10/11 (英FT社説)オリンパス損失隠し 企業統治、他山の石


2011/11/10付
 オリンパスの高山修一社長が、10億ドル超にのぼる不可解な企業買収や手数料の支払いを「適正だ」と株主や世界のメディアに言明したのはわずか11日前のことである。それが8日には一転、20年前の証券投資の損失を穴埋めするための出費であったことを認めた。
 41年間オリンパスに勤めてきた高山氏は、その先の疑問には答えなかった。損失を出した証券投資とはどんなものか。誰が承認したのか。
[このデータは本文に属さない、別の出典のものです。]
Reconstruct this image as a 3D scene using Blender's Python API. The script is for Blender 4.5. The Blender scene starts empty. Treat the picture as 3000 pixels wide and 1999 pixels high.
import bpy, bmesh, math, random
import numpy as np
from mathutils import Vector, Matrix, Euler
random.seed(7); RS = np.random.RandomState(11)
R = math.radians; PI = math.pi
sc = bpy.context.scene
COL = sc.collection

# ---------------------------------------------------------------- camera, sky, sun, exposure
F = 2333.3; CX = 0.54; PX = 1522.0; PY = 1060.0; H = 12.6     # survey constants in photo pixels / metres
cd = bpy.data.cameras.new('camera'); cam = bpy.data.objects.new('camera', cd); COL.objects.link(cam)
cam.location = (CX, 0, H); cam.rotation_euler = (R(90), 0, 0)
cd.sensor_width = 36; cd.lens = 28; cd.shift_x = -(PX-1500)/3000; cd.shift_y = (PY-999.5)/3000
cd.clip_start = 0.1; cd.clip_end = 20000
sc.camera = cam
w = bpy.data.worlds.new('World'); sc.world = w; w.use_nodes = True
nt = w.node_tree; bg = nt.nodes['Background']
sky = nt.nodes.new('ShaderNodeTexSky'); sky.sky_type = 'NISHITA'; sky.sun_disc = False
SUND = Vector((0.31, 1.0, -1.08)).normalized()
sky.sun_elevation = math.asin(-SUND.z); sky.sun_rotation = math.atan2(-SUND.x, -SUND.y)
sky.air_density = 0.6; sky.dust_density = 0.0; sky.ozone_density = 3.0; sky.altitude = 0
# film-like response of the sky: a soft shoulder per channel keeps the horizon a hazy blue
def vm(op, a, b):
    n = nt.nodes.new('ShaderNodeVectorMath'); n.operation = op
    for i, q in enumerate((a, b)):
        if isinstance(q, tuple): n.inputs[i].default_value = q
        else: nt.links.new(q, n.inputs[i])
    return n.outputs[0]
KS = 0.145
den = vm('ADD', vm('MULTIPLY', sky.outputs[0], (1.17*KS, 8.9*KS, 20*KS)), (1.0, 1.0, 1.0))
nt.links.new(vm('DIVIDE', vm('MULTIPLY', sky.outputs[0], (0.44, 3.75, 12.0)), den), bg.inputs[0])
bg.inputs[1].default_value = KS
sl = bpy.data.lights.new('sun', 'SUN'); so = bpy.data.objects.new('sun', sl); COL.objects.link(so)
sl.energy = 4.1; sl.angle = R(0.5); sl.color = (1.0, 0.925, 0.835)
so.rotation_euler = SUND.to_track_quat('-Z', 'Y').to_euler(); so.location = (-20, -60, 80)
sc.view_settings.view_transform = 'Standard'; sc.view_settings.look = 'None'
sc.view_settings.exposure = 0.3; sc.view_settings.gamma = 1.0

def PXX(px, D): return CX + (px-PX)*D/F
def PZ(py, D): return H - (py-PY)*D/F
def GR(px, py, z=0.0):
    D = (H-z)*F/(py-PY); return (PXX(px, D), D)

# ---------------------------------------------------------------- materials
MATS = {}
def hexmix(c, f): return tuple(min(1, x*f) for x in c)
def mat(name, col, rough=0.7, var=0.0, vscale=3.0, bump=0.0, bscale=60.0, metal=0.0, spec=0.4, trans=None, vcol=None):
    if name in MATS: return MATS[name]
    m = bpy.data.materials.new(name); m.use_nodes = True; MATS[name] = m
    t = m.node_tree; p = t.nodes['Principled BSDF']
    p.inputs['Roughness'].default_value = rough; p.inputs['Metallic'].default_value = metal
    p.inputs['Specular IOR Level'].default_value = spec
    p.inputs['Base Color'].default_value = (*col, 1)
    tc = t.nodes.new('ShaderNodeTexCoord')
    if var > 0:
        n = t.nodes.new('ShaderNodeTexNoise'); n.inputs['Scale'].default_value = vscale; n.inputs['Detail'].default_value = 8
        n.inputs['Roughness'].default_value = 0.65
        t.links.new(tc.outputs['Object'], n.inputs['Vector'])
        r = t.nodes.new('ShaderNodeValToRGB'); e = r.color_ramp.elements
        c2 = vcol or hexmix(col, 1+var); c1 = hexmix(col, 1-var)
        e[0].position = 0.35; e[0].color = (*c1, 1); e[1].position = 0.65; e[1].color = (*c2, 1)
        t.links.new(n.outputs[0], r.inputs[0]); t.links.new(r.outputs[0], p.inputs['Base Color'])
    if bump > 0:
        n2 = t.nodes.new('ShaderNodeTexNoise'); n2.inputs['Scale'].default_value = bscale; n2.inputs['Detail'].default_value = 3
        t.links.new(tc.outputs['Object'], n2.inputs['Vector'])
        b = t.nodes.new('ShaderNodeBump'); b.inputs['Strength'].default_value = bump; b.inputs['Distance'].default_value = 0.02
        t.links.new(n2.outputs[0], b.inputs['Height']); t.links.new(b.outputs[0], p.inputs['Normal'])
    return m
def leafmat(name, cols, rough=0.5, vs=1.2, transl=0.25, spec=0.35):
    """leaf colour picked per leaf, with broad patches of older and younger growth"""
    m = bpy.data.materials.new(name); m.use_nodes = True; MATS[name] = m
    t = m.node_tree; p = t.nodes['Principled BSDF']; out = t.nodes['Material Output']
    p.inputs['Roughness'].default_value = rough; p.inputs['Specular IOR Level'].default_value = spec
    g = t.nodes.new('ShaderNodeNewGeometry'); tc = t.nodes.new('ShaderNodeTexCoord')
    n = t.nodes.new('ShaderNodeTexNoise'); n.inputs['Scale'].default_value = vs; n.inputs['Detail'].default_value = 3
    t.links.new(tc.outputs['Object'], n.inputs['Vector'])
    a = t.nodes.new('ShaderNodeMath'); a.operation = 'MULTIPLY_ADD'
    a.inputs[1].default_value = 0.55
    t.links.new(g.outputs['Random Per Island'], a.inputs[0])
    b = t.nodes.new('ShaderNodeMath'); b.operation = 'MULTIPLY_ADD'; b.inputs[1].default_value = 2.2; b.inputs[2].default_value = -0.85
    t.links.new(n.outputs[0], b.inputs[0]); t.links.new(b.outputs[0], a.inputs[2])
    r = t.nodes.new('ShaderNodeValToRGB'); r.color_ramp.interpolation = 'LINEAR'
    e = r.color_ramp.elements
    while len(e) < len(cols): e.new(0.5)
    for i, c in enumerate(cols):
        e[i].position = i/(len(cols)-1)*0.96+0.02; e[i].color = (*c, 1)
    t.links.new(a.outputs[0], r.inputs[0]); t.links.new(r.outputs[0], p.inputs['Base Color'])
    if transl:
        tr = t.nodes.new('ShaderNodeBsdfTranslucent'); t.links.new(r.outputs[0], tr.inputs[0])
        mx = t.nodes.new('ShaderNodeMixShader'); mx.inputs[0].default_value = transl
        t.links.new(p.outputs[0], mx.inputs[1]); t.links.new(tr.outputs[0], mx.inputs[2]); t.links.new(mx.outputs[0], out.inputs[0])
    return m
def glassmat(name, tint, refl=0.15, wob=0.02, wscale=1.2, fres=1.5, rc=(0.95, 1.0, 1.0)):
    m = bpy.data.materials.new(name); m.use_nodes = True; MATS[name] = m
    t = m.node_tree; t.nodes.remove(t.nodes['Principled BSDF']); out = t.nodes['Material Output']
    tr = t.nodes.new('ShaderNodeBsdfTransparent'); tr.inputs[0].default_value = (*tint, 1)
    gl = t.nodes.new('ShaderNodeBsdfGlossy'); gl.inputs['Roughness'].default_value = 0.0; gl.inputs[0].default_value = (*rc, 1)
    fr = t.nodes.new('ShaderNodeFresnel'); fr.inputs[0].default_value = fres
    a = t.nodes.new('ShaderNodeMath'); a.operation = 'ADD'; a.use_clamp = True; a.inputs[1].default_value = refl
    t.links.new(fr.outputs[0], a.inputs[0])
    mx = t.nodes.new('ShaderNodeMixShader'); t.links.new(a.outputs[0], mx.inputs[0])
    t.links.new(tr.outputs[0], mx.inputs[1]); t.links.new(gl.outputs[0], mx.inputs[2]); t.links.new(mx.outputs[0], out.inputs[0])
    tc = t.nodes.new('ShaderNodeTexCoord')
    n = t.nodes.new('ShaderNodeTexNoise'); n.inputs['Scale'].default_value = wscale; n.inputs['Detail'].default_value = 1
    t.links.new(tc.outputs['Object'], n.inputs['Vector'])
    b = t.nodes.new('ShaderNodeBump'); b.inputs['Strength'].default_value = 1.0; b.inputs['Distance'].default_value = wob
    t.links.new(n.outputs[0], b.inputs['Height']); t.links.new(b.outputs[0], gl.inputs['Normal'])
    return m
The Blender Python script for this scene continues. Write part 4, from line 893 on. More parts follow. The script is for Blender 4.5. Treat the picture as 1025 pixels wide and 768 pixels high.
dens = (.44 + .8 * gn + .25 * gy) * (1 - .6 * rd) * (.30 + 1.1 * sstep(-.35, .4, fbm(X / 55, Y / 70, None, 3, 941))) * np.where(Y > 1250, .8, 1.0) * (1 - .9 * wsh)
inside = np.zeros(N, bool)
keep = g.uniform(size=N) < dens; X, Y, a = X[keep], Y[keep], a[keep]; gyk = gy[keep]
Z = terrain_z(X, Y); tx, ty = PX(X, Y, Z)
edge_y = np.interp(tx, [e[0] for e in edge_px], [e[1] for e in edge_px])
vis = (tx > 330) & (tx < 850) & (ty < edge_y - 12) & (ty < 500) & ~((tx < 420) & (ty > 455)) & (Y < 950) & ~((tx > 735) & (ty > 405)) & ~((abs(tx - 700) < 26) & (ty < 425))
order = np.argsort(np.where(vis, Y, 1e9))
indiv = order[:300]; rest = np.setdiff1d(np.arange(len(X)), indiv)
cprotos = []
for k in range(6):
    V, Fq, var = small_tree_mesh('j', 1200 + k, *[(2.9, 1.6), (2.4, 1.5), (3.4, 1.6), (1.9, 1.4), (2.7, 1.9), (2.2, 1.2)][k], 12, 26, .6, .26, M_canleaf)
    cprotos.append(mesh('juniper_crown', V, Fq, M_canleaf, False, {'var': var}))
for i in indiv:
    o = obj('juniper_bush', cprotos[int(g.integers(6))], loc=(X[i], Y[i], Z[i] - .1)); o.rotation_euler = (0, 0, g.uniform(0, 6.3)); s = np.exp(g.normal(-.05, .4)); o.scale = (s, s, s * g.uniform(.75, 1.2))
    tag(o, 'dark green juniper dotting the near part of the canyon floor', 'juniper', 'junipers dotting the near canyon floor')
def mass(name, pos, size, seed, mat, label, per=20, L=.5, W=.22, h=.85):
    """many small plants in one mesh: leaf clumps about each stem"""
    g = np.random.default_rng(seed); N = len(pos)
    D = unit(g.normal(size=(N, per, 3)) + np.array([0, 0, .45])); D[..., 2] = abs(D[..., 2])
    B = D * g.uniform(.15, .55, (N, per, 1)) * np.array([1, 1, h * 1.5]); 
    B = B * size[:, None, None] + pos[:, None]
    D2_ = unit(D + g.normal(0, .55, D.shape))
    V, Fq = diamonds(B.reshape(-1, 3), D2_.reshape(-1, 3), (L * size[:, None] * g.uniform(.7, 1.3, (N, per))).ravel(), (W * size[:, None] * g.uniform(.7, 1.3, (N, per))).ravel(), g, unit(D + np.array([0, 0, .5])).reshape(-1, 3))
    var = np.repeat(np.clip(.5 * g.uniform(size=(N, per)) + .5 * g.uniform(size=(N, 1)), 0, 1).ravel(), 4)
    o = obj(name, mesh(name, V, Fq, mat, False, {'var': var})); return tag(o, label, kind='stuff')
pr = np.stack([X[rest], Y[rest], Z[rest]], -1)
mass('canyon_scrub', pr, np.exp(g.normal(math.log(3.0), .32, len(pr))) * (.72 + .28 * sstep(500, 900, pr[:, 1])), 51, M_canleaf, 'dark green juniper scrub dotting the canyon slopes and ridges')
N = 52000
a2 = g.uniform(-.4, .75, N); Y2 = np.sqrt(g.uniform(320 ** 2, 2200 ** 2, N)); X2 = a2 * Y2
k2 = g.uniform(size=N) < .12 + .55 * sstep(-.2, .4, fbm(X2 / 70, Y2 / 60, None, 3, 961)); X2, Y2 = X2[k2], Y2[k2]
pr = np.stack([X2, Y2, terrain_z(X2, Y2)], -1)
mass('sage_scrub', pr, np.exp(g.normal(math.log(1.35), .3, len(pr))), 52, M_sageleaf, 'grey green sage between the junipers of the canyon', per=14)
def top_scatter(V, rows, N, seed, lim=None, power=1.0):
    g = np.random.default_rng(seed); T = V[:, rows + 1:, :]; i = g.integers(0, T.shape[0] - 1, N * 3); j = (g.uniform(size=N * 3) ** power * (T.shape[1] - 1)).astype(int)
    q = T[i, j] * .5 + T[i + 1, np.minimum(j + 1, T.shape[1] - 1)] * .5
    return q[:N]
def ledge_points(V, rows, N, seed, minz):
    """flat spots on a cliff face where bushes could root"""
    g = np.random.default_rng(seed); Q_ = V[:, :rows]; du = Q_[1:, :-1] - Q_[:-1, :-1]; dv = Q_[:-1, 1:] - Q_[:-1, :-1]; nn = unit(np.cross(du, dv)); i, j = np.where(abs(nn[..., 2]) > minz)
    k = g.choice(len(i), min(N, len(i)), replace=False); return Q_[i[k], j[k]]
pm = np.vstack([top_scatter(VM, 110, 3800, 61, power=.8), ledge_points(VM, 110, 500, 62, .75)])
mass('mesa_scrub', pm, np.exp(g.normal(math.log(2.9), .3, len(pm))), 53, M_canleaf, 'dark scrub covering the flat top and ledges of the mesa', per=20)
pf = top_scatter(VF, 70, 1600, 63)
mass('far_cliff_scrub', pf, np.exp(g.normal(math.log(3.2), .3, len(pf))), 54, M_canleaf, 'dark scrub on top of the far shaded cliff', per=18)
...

公表まで時間がかかったのはなぜか。買収後ただちに評価損を出す企業を買うことが、なぜ損失隠しの手法となるのか。もしオリンパス製カメラで撮った写真が、高山氏の説明と同じくらい不明瞭だったら、同社ははるか昔に廃業していただろう。
 だが逆に、オリンパスの過去の買収の経緯がはっきりしないからこそ、同社が抱える問題を浮き彫りにする効果もある。例えば「質問をしなければ、裏切られることもない」という社風。これを支えるのは身内を優遇する年功序列の昇進制度だ。しかし、副作用として共謀体質があるのではないか。前経営陣の不祥事は個人的な利益のためではないとされているのに元幹部らはどうしてそこまで沈黙を守ろうとするのか。なぜ高山社長や他の役員はマイケル・ウッドフォード元最高経営責任者(CEO)が疑問を呈した時にもっと深く追及しなかったのか。
 残念ながら日本の当局は企業統治を向上させる対策に積極的に取り組んでこなかった。経営の監視強化に向け、上場企業に社外取締役の設置を義務付けないのはその一例。社外取締役が必ずしも万能なわけではないが、リスクを減らすことができるのは明白だろう。
 今回の件は日本以外の規制当局や企業にとっても多くの教訓となった。資産バブルのつけという亡霊を鎮めるのがいかに大変かを如実に示したのだ。バブル崩壊後、日本の企業経営者は降りかかった損失を何とか隠せないかと必死の思いにかられた。しかし一度出した損失は永遠に消えてなくなることはない。一時的に体面が傷ついたとしても、後になって身も心もボロボロになるよりずっとよい。